* start Recorded information *

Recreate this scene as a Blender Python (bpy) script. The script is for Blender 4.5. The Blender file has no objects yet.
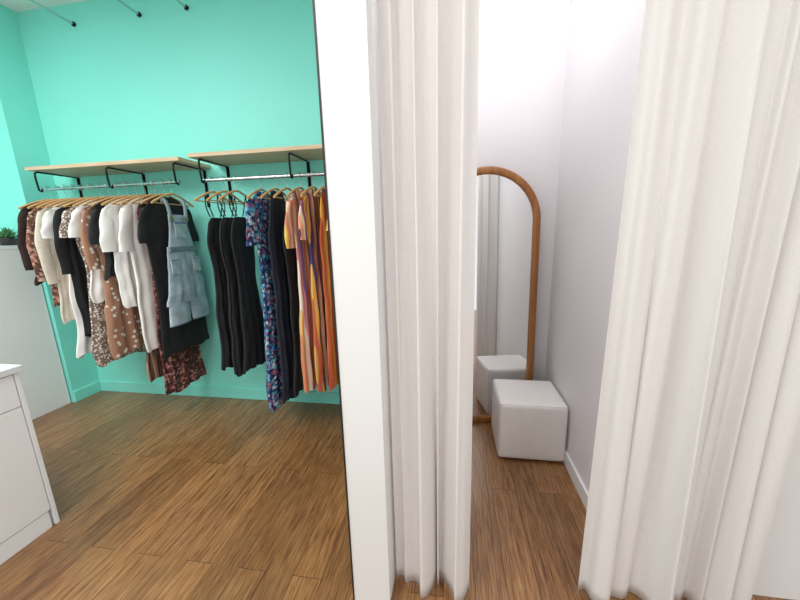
import bpy, bmesh, math, random
from mathutils import Vector, Matrix
random.seed(7)
sc = bpy.context.scene
COL = sc.collection
try:
    sc.view_settings.view_transform = 'Standard'
    sc.view_settings.look = 'None'
except Exception: pass

# ------------------------------------------------------------ helpers
def lin(h):
    h = h.lstrip('#'); o = []
    for i in (0, 2, 4):
        c = int(h[i:i+2], 16)/255
        o.append(c/12.92 if c <= .04045 else ((c+.055)/1.055)**2.4)
    return (o[0], o[1], o[2], 1)

def newmat(name):
    m = bpy.data.materials.new(name); m.use_nodes = True
    nt = m.node_tree; b = nt.nodes['Principled BSDF']
    return m, nt, b

def N(nt, t, **kw):
    n = nt.nodes.new(t)
    for k, v in kw.items():
        if k in n.inputs: n.inputs[k].default_value = v
        else: setattr(n, k, v)
    return n

def coords(nt, scale=(1, 1, 1)):
    tc = N(nt, 'ShaderNodeTexCoord'); mp = N(nt, 'ShaderNodeMapping')
    mp.inputs['Scale'].default_value = scale
    nt.links.new(tc.outputs['Object'], mp.inputs['Vector'])
    return mp.outputs['Vector']

def ramp(nt, stops, interp='LINEAR'):
    r = N(nt, 'ShaderNodeValToRGB'); cr = r.color_ramp; cr.interpolation = interp
    while len(cr.elements) < len(stops): cr.elements.new(.5)
    for e, (p, c) in zip(cr.elements, stops):
        e.position = p; e.color = c
    return r

def plain(name, col, rough=.6, metal=0, var=.04, nscale=6, bump=0, bscale=200, sheen=0):
    m, nt, b = newmat(name); v = coords(nt)
    c = lin(col)
    n = N(nt, 'ShaderNodeTexNoise', Scale=nscale, Detail=3.0)
    nt.links.new(v, n.inputs['Vector'])
    d = tuple(x*(1-var) for x in c[:3])+(1,); l = tuple(min(1, x*(1+var)) for x in c[:3])+(1,)
    r = ramp(nt, [(.3, d), (.7, l)])
    nt.links.new(n.outputs['Fac'], r.inputs['Fac'])
    nt.links.new(r.outputs['Color'], b.inputs['Base Color'])
    b.inputs['Roughness'].default_value = rough
    b.inputs['Metallic'].default_value = metal
    if sheen: b.inputs['Sheen Weight'].default_value = sheen
    if bump:
        n2 = N(nt, 'ShaderNodeTexNoise', Scale=bscale, Detail=2.0)
        nt.links.new(v, n2.inputs['Vector'])
        bp = N(nt, 'ShaderNodeBump', Strength=bump, Distance=.002)
        nt.links.new(n2.outputs['Fac'], bp.inputs['Height'])
        nt.links.new(bp.outputs['Normal'], b.inputs['Normal'])
    return m

def dots(name, base, dot, scale=22, thr=.32, rough=.85):
    m, nt, b = newmat(name); v = coords(nt)
    vo = N(nt, 'ShaderNodeTexVoronoi', Scale=scale)
    nt.links.new(v, vo.inputs['Vector'])
    r = ramp(nt, [(0, lin(dot)), (thr, lin(base))], 'CONSTANT')
    nt.links.new(vo.outputs['Distance'], r.inputs['Fac'])
    nt.links.new(r.outputs['Color'], b.inputs['Base Color'])
    b.inputs['Roughness'].default_value = rough
    return m

def floral(name, cols, scale=30, rough=.85, warp=.6):
    m, nt, b = newmat(name); v = coords(nt)
    nz = N(nt, 'ShaderNodeTexNoise', Scale=scale*.7, Detail=2.0)
    nt.links.new(v, nz.inputs['Vector'])
    mx = N(nt, 'ShaderNodeVectorMath', operation='MULTIPLY_ADD')
    mx.inputs[1].default_value = (warp*.06,)*3
    nt.links.new(nz.outputs['Color'], mx.inputs[0]); nt.links.new(v, mx.inputs[2])
    vo = N(nt, 'ShaderNodeTexVoronoi', Scale=scale)
    nt.links.new(mx.outputs[0], vo.inputs['Vector'])
    k = len(cols)
    r = ramp(nt, [(i/k, lin(c)) for i, c in enumerate(cols)], 'CONSTANT')
    sp = N(nt, 'ShaderNodeSeparateColor')
    nt.links.new(vo.outputs['Color'], sp.inputs[0])
    nt.links.new(sp.outputs[0], r.inputs['Fac'])
    nt.links.new(r.outputs['Color'], b.inputs['Base Color'])
    b.inputs['Roughness'].default_value = rough
    return m

def stripes(name, cols, period=.16, axis='Y', rough=.8):
    m, nt, b = newmat(name); v = coords(nt)
    s = N(nt, 'ShaderNodeSeparateXYZ'); nt.links.new(v, s.inputs[0])
    nz = N(nt, 'ShaderNodeTexNoise', Scale=3.0); nt.links.new(v, nz.inputs['Vector'])
    ma = N(nt, 'ShaderNodeMath', operation='MULTIPLY_ADD'); ma.inputs[1].default_value = .03
    nt.links.new(nz.outputs['Fac'], ma.inputs[0]); nt.links.new(s.outputs[axis], ma.inputs[2])
    di = N(nt, 'ShaderNodeMath', operation='DIVIDE'); di.inputs[1].default_value = period
    nt.links.new(ma.outputs[0], di.inputs[0])
    fr = N(nt, 'ShaderNodeMath', operation='FRACT'); nt.links.new(di.outputs[0], fr.inputs[0])
    k = len(cols)
    r = ramp(nt, [(i/k, lin(c)) for i, c in enumerate(cols)], 'CONSTANT')
    nt.links.new(fr.outputs[0], r.inputs['Fac'])
    nt.links.new(r.outputs['Color'], b.inputs['Base Color'])
    b.inputs['Roughness'].default_value = rough
    return m

def wood(name, c1, c2, axis=0, rough=.5):
    m, nt, b = newmat(name)
    s = [45, 45, 45]; s[axis] = 2.5
    v = coords(nt, tuple(s))
    n = N(nt, 'ShaderNodeTexNoise', Scale=1.0, Detail=5.0, Distortion=.6)
    nt.links.new(v, n.inputs['Vector'])
    r = ramp(nt, [(.3, lin(c1)), (.7, lin(c2))])
    nt.links.new(n.outputs['Fac'], r.inputs['Fac'])
    nt.links.new(r.outputs['Color'], b.inputs['Base Color'])
    b.inputs['Roughness'].default_value = rough
    return m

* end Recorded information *

**Instructions to follow**
Leave the pictures out and reproduce exactly the lines from the top of the listing above through the line with "return m, nt, b".

**Solution**
Recreate this scene as a Blender Python (bpy) script. The script is for Blender 4.5. The Blender file has no objects yet.
import bpy, bmesh, math, random
from mathutils import Vector, Matrix
random.seed(7)
sc = bpy.context.scene
COL = sc.collection
try:
    sc.view_settings.view_transform = 'Standard'
    sc.view_settings.look = 'None'
except Exception: pass

# ------------------------------------------------------------ helpers
def lin(h):
    h = h.lstrip('#'); o = []
    for i in (0, 2, 4):
        c = int(h[i:i+2], 16)/255
        o.append(c/12.92 if c <= .04045 else ((c+.055)/1.055)**2.4)
    return (o[0], o[1], o[2], 1)

def newmat(name):
    m = bpy.data.materials.new(name); m.use_nodes = True
    nt = m.node_tree; b = nt.nodes['Principled BSDF']
    return m, nt, b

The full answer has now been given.